This article was written by Anaar Kara, Senior Financial Sector Specialist. The original article was published by CGAP. You can find the article here.
The rise of global crises is changing the risk landscape, posing a threat as risks become more interconnected, but also an opportunity for the insurance industry. The first blog in this series outlined CGAP’s research on how insurance can help build a green, resilient, inclusive future for all. In recent years, insurance has been increasingly recognized as an important financing tool to support countries and communities facing multiple crises and uncertainty. The United Nations Development Programme (UNDP) highlighted insurance as one of three key pillars to help humankind respond to increasing uncertainty in its 2021/2022 Human Development Report, and the Summit for a New Global Financing Pact named insurance as one of the financial instruments to increase climate resilience.
But in all these discussions, it can feel like we’re talking more about the role of insurance on a macro level, that is, insurance for governments, and not enough about how insurance can, at the micro level, directly help low-income people – like smallholder farmers, small business owners, and migrant workers– become more resilient. Unless we can ensure low-income and other financially excluded populations have access to financial services such as insurance that help them build resilience, other efforts will be in vain. Esther Duflo, in a recent article published in Le Monde, suggested compensation from loss and damage funding go directly to the world’s poorest citizens to help them adapt to climate change. Insurance can be one mechanism to help provide compensation directly to vulnerable populations, but this will require more innovation at the micro-level.

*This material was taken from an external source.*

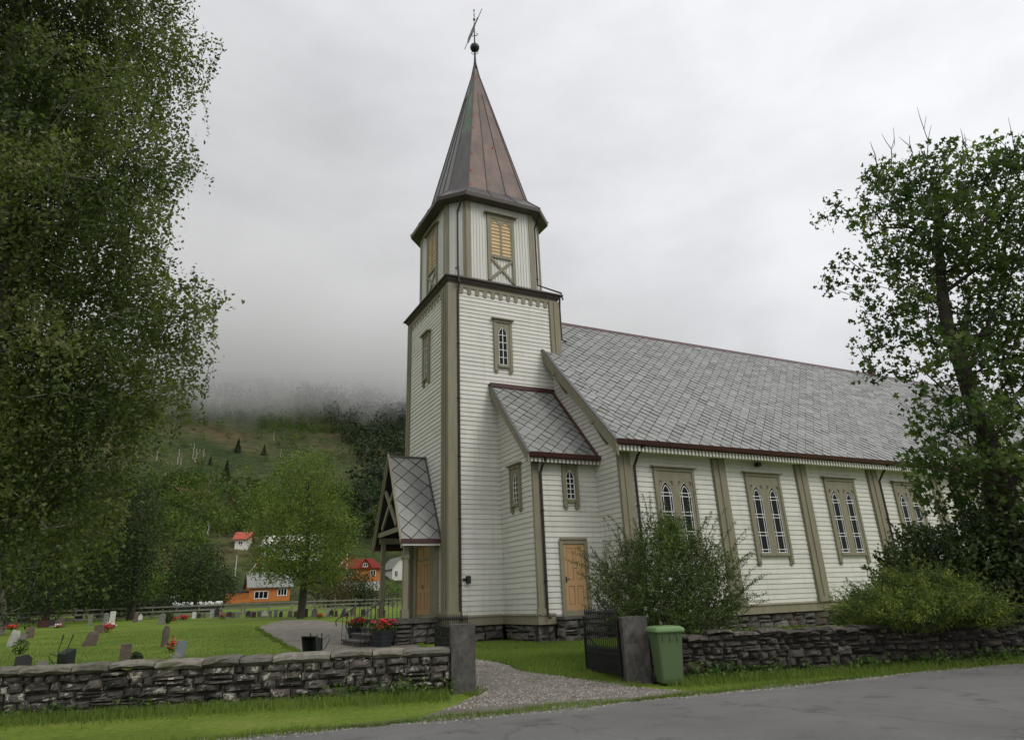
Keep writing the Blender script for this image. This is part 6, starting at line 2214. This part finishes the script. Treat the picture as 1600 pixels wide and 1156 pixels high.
def px_tree(name, px, py, D, blobs, label, lm, dmin, per, rad_, size, bark='bark', cat='tree', group=None, rb=.16, topf=.8, deep=1.0, drop=0.0, noise=.7, freq=.6, ns=900, tmpl=LEAF_RHOMB):
    base = at(px, py, D) if D else ground_at(px, py)
    base[2] = tz(base[0], base[1])
    DD = math.hypot(base[0], base[1])
    bl = [px_blob(*b, DD, deep) for b in blobs]
    tips = thin(blobs_sample(bl, ns), dmin)
    zt = max(b[0][2] for b in bl); c = np.mean([b[0] for b in bl], axis=0)
    top = np.array([c[0], c[1], base[2] + (zt - base[2]) * topf])
    trunk = [base + (top - base) * f + np.array([.12 * math.sin(4 * f), .12 * math.sin(5 * f + 1), 0]) for f in np.linspace(0, 1, 9)]
    cr = cluster_leaves(tips, per, rad_, size, tmpl, noise=noise, freq=freq, drop=drop)
    return make_tree(name, base, label, cat, group, trunk, tips, cr, M[lm], M[bark], .012, rb, sag=.08)


G2 = 'trees beyond the graveyard'
px_tree('round_tree', 470, 966, None, [(478, 735, 46, 34), (460, 775, 52, 40), (505, 780, 42, 45), (475, 820, 78, 45), (440, 850, 32, 34), (515, 850, 44, 42), (472, 870, 78, 36), (448, 888, 28, 14), (500, 895, 40, 16), (480, 716, 20, 14), (508, 735, 20, 14)],
        'large bright round-crowned birch in the middle, behind the far row of graves', 'mid', .62, 46, .42, .17, group=G2, rb=.30, drop=.5, freq=.7, ns=1800)
px_tree('leafy_tree', 302, 962, None, [(305, 890, 38, 34), (285, 915, 26, 26), (325, 912, 26, 22)], 'rounded dark green tree left of the orange house', 'fardark', .75, 32, .45, .26, group=G2, rb=.2)
px_tree('leafy_tree', 348, 948, 112, [(350, 912, 18, 20), (342, 928, 16, 14), (360, 922, 10, 14)], 'small dark tree close to the left end of the orange house', 'fardark', .8, 32, .45, .28, group=G2, rb=.16)
px_tree('rusty_tree', 512, 958, 92, [(512, 905, 26, 24), (520, 925, 28, 22), (497, 928, 18, 16)], 'rusty brown-leaved tree between the round birch and the red hipped roof', 'copperleaf', .8, 32, .45, .24, group=G2, rb=.16)
px_tree('leafy_tree', 566, 956, 100, [(555, 910, 22, 18), (548, 926, 26, 20), (572, 928, 18, 17), (563, 941, 26, 9)], 'dense dark round tree in front of the red-roofed orange house', 'fardark', .7, 34, .45, .26, group=G2, rb=.2)
px_tree('leafy_tree', 606, 954, 105, [(612, 926, 13, 18), (602, 939, 12, 10), (620, 935, 13, 12)], 'dark green tree just left of the porch post', 'scrub', .8, 32, .45, .27, group=G2, rb=.16)
G3 = 'tall birches along the left of the graveyard'
px_tree('old_birch', 36, 970, None, [(45, 830, 60, 70), (20, 760, 60, 70), (50, 900, 50, 40), (10, 880, 45, 50)], 'tall dark birch with pale lower trunk, second from the left edge', 'fardark', .85, 60, .6, .22, 'birchbark', group=G3, rb=.34, drop=1.2, ns=1600)
px_tree('old_birch', 122, 968, None, [(130, 800, 62, 80), (145, 880, 58, 50), (105, 860, 50, 60), (170, 830, 40, 60), (120, 915, 60, 20)], 'tall dark birch with thick reddish trunk behind the middle of the left lawn', 'fardark', .85, 60, .6, .22, 'bark', group=G3, rb=.36, drop=1.2, ns=1800)
px_tree('old_birch', 205, 962, 74, [(212, 800, 30, 60), (205, 870, 36, 50), (225, 850, 22, 40), (195, 920, 30, 20)], 'narrow dark birch, rightmost of the tall ones left of the valley view', 'fardark', .9, 60, .6, .24, 'bark', group=G3, rb=.28, drop=1.2, ns=1400)
px_tree('old_birch', 72, 966, 70, [(78, 870, 40, 50), (75, 800, 50, 60), (85, 920, 40, 18)], 'tall dark birch behind the slat screen at left', 'fardark', .9, 56, .6, .24, 'bark', group=G3, rb=.26, drop=1.2, ns=1400)
px_tree('old_birch', 2, 974, 55, [(-10, 850, 50, 70), (5, 910, 40, 35)], 'tall dark birch cut by the left edge of the photograph', 'fardark', .85, 56, .55, .2, 'birchbark', group=G3, rb=.3, drop=1.0, ns=1400)
# a clipped dark hedge along the far fence
A, B = at(150, 955, 84), at(262, 953, 90)
root = empty('hedge', (A[0], A[1], tz(A[0], A[1]))); tag(root, 'low dark green hedge behind the rail fence, left of the white shed', 'hedge')
n = 5200
f = rng.uniform(0, 1, n)
pos = A + (B - A) * f[:, None] + rng.normal(size=(n, 3)) * np.array([.5, .5, 0])
pos[:, 2] = terrain(pos[:, 0], pos[:, 1]) + rng.uniform(0, 1, n) ** .6 * (1.5 + .3 * np.sin(f * 40))
V, F, T = leaves(pos, .24, LEAF_RHOMB, tint_for(pos, .6, 1)); mesh_np('foliage', V, F, T, M['fardark'], root)
mb = MB()
for q in range(30):
    p = A + (B - A) * (q + .5) / 30; mb.tube([(p[0], p[1], tz(p[0], p[1]) - .1), (p[0], p[1], tz(p[0], p[1]) + 1.2)], .04, 5)
mb.build('stem', M['bark'], root)

# ------------------------------------------------------------------ woods and scrub on the hillside


def clumps(n, size_fn, mask_fn, per, leaf, shape, zoff=0.0, ymax=430, ymin=116):
    y = ymin + (ymax - ymin) * rng.uniform(0, 1, n) ** 1.25
    x = y * rng.uniform(-.45, .78, n)
    keep = rng.uniform(0, 1, n) < mask_fn(x, y)
    x, y = x[keep], y[keep]
    s = size_fn(x, y)
    z = terrain(x, y)
    m = len(x)
    d = rng.normal(size=(m, per, 3)); d /= np.linalg.norm(d, axis=2, keepdims=True)
    r = rng.uniform(.35, 1, (m, per)) ** .6
    if shape == 'cone':
        hh = rng.uniform(0, 1, (m, per)) ** 1.5
        rr = (1 - hh) * .26 * (0.6 + .4 * rng.uniform(0, 1, (m, per)))
        a = rng.uniform(0, 2 * PI, (m, per))
        off = np.stack([rr * np.cos(a), rr * np.sin(a), hh], -1) * s[:, None, None]
    else:
        off = d * r[..., None] * np.array([.42, .42, .5]) * s[:, None, None]
        off[..., 2] += .42 * s[:, None]
    pos = (np.stack([x, y, z], -1)[:, None, :] + off).reshape(-1, 3)
    tone = np.repeat(rng.uniform(-.25, .25, m), per)
    tint = np.clip(tint_for(pos, .3, .2) + tone, 0, 1)
    return leaves(pos, leaf * np.repeat(s, per) * rng.uniform(.7, 1.3, m * per), LEAF_RHOMB, tint)


def clearing(x, y):
    """the felled strip across the slope, left of the middle"""
    c = smooth((y - 208) / 18) * smooth((318 - y) / 25) * smooth((.34 * y - x) / (14))
    return c


def m_scrub(x, y):
    patch = .5 + .5 * np.sin(x / 17 + 2 * np.sin(y / 23)) * np.sin(y / 14 + 1.5 * np.sin(x / 19))
    return np.clip((1 - .93 * clearing(x, y)) * (.45 + .8 * patch), 0, 1) * (x < .27 * y + 25) * ~((x > .055 * y) & (x < .34 * y) & (y < 172))


def m_wood(x, y):
    return ((x > .225 * y + 8 * np.sin(y / 30)) | (y > 350)).astype(float) * (y > 165)


p1 = clumps(9500, lambda x, y: rng.uniform(2.2, 5.6, len(x)), m_scrub, 64, .15, 'round', ymax=360)
p2 = clumps(700, lambda x, y: rng.uniform(5, 9, len(x)), lambda x, y: m_scrub(x, y), 140, .085, 'round', ymax=260)
V, F, T = join(p1, p2)
o = mesh_np('hillside_scrub', V, F, T, M['scrub']); tag(o, 'dense green scrub and young birches covering the lower slope', 'scrub', kind='stuff')
p3 = clumps(4600, lambda x, y: rng.uniform(7, 13, len(x)), m_wood, 70, .12, 'round', ymax=520)
o = mesh_np('forest', *p3, M['wood']); tag(o, 'dark forest on the upper slope fading into the cloud', 'forest', kind='stuff')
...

Programs such as one from UNDP, IDF, and BMZ have been pioneering innovative insurance solutions for governments at both national and sub-national levels. The goal of these programs is not only to support governments in managing climate and disaster risk but also to support vulnerable communities and populations in doing the same. Although these programs are generally designed with governments as policyholders, i.e. “macro” solutions, to deliver solutions that protect vulnerable communities and populations, reinsurers, insurers, governments, and donors need to consider the micro level as well. Applying macro solutions while considering the micro-level can be done by:
a) Designing the last mile distribution strategy when developing macro solutions. For instance, in a recent project in Mexico, the government was a policyholder for an agricultural insurance scheme, but insurance payouts went directly to smallholder farmers. In a UNCDF program in Fiji, the government’s Department of Social Welfare is a partner, but payments are made directly to social welfare recipients.

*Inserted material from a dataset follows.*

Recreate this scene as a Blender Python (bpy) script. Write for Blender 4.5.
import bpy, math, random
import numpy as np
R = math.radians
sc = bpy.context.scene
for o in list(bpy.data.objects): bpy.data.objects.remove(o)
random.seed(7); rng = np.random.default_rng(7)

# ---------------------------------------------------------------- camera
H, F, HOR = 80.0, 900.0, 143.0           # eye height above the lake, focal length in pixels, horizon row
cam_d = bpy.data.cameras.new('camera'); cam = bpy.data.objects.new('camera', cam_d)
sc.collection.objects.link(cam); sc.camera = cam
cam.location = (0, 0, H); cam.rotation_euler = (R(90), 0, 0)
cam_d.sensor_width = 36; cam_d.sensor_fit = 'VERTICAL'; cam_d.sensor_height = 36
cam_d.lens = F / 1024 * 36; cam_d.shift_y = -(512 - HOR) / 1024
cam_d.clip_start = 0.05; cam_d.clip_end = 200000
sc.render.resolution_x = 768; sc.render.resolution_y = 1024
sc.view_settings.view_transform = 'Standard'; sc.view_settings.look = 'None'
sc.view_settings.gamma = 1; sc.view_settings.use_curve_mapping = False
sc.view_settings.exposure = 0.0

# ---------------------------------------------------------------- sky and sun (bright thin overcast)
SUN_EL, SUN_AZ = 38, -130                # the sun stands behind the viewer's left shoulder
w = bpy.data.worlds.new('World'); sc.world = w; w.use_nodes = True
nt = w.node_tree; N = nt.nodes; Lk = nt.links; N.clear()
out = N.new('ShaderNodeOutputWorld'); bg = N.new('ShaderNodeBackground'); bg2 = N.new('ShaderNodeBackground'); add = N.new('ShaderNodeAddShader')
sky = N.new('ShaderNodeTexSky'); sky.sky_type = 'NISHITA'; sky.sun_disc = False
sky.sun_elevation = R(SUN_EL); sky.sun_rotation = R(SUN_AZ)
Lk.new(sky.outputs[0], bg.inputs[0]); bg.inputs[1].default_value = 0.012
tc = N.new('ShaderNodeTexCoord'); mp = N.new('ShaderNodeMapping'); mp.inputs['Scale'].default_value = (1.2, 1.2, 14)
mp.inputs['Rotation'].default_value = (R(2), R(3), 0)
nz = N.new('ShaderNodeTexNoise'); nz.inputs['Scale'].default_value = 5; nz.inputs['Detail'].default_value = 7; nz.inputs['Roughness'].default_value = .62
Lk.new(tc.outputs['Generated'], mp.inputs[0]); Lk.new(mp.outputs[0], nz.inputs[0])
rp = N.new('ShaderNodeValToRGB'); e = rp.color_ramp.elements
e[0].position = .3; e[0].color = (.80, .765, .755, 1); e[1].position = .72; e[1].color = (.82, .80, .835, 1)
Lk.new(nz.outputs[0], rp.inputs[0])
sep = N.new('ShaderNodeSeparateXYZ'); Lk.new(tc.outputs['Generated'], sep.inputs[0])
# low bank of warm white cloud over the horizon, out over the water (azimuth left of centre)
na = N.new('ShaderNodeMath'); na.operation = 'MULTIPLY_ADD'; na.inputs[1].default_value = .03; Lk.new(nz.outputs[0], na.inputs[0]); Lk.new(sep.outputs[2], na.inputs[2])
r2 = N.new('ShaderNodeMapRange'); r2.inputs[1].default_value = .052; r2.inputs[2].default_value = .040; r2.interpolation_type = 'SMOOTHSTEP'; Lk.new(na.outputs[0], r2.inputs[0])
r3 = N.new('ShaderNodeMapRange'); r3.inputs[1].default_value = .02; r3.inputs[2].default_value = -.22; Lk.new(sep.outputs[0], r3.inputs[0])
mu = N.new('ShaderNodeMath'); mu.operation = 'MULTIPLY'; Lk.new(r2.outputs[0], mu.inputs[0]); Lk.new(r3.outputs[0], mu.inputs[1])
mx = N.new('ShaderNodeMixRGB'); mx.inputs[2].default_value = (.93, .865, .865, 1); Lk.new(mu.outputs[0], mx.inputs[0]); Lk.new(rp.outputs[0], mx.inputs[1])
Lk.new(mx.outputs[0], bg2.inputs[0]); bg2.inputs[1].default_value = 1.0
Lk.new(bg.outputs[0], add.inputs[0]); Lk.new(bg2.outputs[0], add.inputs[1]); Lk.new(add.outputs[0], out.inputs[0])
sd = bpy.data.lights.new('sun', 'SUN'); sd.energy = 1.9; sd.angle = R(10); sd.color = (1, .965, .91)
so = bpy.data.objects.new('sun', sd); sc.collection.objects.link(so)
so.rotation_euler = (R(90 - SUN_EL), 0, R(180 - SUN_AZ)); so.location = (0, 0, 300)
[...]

b) Creating new programs focused on providing access to insurance for low-income populations in new and innovative ways such as programs run with large multinationals like L’Oreal or Nespresso to provide insurance solutions for their raw materials sourcing networks.
We need to develop more initiatives like these that foster greater innovations to reach end beneficiaries. If we do not consider last-mile distribution in the design of our solutions, we are not harnessing our full ability to support vulnerable populations by providing financial solutions that help them autonomously build their resilience.
In CGAP’s research, we found tools such as Oasis and CLIMADA are supporting governments in catastrophe risk modeling by providing access to data for risk assessment so they can better understand and plan for disasters. Likewise, there are frameworks to support governments in understanding the financing instruments available to fund losses from disasters and the costs and benefits of each.
But why not learn from these macro developments and apply the same thinking at a micro level? In the same way that governments use risk analytics, risk assessment could also help inform the design of solutions for households to plan for disasters and engage in risk reduction and prevention activities. And in the same way that governments consider different financial tools such as contingency credit, reserve funds, and insurance to fund disaster losses, funders, and financial service providers could also look at different financial services to help households face risk.
Solutions at a macro level and a micro level are complementary. If we can provide people with insurance before a disaster, we can reduce their vulnerability and support their resilience. If people can manage risk, they can then take on more risk and grow economically, making them less likely to fall into poverty when faced with an adverse shock.
We should not look at solutions separately, with one side addressing the macro landscape and another side the micro. We need better coordination between governments, funders, and financial service providers as we aim to build resilience at all levels of society. If citizens are better protected against risks, then communities – and nations – are more resilient.